▸ **DATA LINES**:
>>

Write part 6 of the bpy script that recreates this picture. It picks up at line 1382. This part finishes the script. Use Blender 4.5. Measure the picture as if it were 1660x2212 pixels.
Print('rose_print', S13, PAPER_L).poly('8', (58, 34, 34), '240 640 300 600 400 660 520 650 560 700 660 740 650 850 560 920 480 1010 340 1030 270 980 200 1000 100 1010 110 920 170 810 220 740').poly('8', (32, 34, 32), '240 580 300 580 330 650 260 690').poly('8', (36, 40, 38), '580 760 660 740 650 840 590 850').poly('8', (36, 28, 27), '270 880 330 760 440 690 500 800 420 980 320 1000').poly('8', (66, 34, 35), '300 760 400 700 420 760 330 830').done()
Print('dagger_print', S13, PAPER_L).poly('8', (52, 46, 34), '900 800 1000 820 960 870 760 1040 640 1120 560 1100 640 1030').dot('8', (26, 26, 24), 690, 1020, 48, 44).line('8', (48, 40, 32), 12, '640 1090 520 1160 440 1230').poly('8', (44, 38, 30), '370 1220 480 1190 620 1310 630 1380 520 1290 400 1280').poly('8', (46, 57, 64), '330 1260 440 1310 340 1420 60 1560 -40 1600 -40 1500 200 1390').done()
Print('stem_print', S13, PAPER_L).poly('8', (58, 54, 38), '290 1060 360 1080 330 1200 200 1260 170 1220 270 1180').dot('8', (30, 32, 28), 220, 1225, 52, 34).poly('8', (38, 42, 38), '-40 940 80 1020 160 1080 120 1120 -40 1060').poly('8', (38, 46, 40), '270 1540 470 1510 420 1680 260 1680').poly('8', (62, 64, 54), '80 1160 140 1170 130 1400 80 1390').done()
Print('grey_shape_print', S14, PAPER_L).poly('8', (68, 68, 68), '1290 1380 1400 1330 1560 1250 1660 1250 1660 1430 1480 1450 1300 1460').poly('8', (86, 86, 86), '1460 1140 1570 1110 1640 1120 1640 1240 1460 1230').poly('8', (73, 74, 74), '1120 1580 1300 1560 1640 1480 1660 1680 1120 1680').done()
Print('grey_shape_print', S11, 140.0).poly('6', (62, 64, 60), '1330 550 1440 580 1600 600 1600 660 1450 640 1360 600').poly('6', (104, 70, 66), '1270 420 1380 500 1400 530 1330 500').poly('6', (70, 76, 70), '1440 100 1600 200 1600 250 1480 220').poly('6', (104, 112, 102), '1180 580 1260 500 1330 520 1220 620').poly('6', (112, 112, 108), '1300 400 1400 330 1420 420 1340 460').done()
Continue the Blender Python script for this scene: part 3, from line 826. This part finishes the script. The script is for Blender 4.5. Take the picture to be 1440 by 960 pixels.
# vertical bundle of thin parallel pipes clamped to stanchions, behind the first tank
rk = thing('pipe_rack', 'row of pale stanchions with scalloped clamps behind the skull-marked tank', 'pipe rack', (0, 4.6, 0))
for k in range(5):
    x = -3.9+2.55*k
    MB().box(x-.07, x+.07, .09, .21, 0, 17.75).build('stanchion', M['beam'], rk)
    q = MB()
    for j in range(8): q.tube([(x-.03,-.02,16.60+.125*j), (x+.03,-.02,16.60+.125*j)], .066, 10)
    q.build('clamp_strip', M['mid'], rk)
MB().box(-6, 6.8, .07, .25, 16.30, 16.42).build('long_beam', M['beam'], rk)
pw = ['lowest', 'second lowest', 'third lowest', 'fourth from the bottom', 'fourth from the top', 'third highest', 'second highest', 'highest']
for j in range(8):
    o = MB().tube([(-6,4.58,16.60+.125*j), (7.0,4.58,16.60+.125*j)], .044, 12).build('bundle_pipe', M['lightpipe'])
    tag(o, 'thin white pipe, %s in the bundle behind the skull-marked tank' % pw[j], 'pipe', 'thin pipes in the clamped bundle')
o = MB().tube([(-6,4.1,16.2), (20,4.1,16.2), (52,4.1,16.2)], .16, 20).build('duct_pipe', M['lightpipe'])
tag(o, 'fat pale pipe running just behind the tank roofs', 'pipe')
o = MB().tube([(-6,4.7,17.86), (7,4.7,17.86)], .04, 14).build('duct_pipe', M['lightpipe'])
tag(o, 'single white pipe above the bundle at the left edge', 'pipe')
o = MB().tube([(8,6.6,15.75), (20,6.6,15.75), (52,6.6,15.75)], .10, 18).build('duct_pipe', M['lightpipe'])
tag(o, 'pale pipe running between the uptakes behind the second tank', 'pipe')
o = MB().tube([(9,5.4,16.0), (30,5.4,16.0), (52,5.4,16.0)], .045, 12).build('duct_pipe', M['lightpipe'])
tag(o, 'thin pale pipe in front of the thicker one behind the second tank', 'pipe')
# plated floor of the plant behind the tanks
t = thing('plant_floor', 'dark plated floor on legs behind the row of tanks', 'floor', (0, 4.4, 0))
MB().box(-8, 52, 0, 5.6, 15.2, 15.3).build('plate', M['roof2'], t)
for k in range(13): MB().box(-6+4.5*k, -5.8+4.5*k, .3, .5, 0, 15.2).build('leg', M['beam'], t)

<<

▸ **WRITTEN TASK**: All of the entries need to be reproduced exactly; please write them out.

▸ **RESPONSE FOR THIS EXERCISE**:
Write part 6 of the bpy script that recreates this picture. It picks up at line 1382. This part finishes the script. Use Blender 4.5. Measure the picture as if it were 1660x2212 pixels.
Print('rose_print', S13, PAPER_L).poly('8', (58, 34, 34), '240 640 300 600 400 660 520 650 560 700 660 740 650 850 560 920 480 1010 340 1030 270 980 200 1000 100 1010 110 920 170 810 220 740').poly('8', (32, 34, 32), '240 580 300 580 330 650 260 690').poly('8', (36, 40, 38), '580 760 660 740 650 840 590 850').poly('8', (36, 28, 27), '270 880 330 760 440 690 500 800 420 980 320 1000').poly('8', (66, 34, 35), '300 760 400 700 420 760 330 830').done()
Print('dagger_print', S13, PAPER_L).poly('8', (52, 46, 34), '900 800 1000 820 960 870 760 1040 640 1120 560 1100 640 1030').dot('8', (26, 26, 24), 690, 1020, 48, 44).line('8', (48, 40, 32), 12, '640 1090 520 1160 440 1230').poly('8', (44, 38, 30), '370 1220 480 1190 620 1310 630 1380 520 1290 400 1280').poly('8', (46, 57, 64), '330 1260 440 1310 340 1420 60 1560 -40 1600 -40 1500 200 1390').done()
Print('stem_print', S13, PAPER_L).poly('8', (58, 54, 38), '290 1060 360 1080 330 1200 200 1260 170 1220 270 1180').dot('8', (30, 32, 28), 220, 1225, 52, 34).poly('8', (38, 42, 38), '-40 940 80 1020 160 1080 120 1120 -40 1060').poly('8', (38, 46, 40), '270 1540 470 1510 420 1680 260 1680').poly('8', (62, 64, 54), '80 1160 140 1170 130 1400 80 1390').done()
Print('grey_shape_print', S14, PAPER_L).poly('8', (68, 68, 68), '1290 1380 1400 1330 1560 1250 1660 1250 1660 1430 1480 1450 1300 1460').poly('8', (86, 86, 86), '1460 1140 1570 1110 1640 1120 1640 1240 1460 1230').poly('8', (73, 74, 74), '1120 1580 1300 1560 1640 1480 1660 1680 1120 1680').done()
Print('grey_shape_print', S11, 140.0).poly('6', (62, 64, 60), '1330 550 1440 580 1600 600 1600 660 1450 640 1360 600').poly('6', (104, 70, 66), '1270 420 1380 500 1400 530 1330 500').poly('6', (70, 76, 70), '1440 100 1600 200 1600 250 1480 220').poly('6', (104, 112, 102), '1180 580 1260 500 1330 520 1220 620').poly('6', (112, 112, 108), '1300 400 1400 330 1420 420 1340 460').done()
Continue the Blender Python script for this scene: part 3, from line 826. This part finishes the script. The script is for Blender 4.5. Take the picture to be 1440 by 960 pixels.
# vertical bundle of thin parallel pipes clamped to stanchions, behind the first tank
rk = thing('pipe_rack', 'row of pale stanchions with scalloped clamps behind the skull-marked tank', 'pipe rack', (0, 4.6, 0))
for k in range(5):
    x = -3.9+2.55*k
    MB().box(x-.07, x+.07, .09, .21, 0, 17.75).build('stanchion', M['beam'], rk)
    q = MB()
    for j in range(8): q.tube([(x-.03,-.02,16.60+.125*j), (x+.03,-.02,16.60+.125*j)], .066, 10)
    q.build('clamp_strip', M['mid'], rk)
MB().box(-6, 6.8, .07, .25, 16.30, 16.42).build('long_beam', M['beam'], rk)
pw = ['lowest', 'second lowest', 'third lowest', 'fourth from the bottom', 'fourth from the top', 'third highest', 'second highest', 'highest']
for j in range(8):
    o = MB().tube([(-6,4.58,16.60+.125*j), (7.0,4.58,16.60+.125*j)], .044, 12).build('bundle_pipe', M['lightpipe'])
    tag(o, 'thin white pipe, %s in the bundle behind the skull-marked tank' % pw[j], 'pipe', 'thin pipes in the clamped bundle')
o = MB().tube([(-6,4.1,16.2), (20,4.1,16.2), (52,4.1,16.2)], .16, 20).build('duct_pipe', M['lightpipe'])
tag(o, 'fat pale pipe running just behind the tank roofs', 'pipe')
o = MB().tube([(-6,4.7,17.86), (7,4.7,17.86)], .04, 14).build('duct_pipe', M['lightpipe'])
tag(o, 'single white pipe above the bundle at the left edge', 'pipe')
o = MB().tube([(8,6.6,15.75), (20,6.6,15.75), (52,6.6,15.75)], .10, 18).build('duct_pipe', M['lightpipe'])
tag(o, 'pale pipe running between the uptakes behind the second tank', 'pipe')
o = MB().tube([(9,5.4,16.0), (30,5.4,16.0), (52,5.4,16.0)], .045, 12).build('duct_pipe', M['lightpipe'])
tag(o, 'thin pale pipe in front of the thicker one behind the second tank', 'pipe')
# plated floor of the plant behind the tanks
t = thing('plant_floor', 'dark plated floor on legs behind the row of tanks', 'floor', (0, 4.4, 0))
MB().box(-8, 52, 0, 5.6, 15.2, 15.3).build('plate', M['roof2'], t)
for k in range(13): MB().box(-6+4.5*k, -5.8+4.5*k, .3, .5, 0, 15.2).build('leg', M['beam'], t)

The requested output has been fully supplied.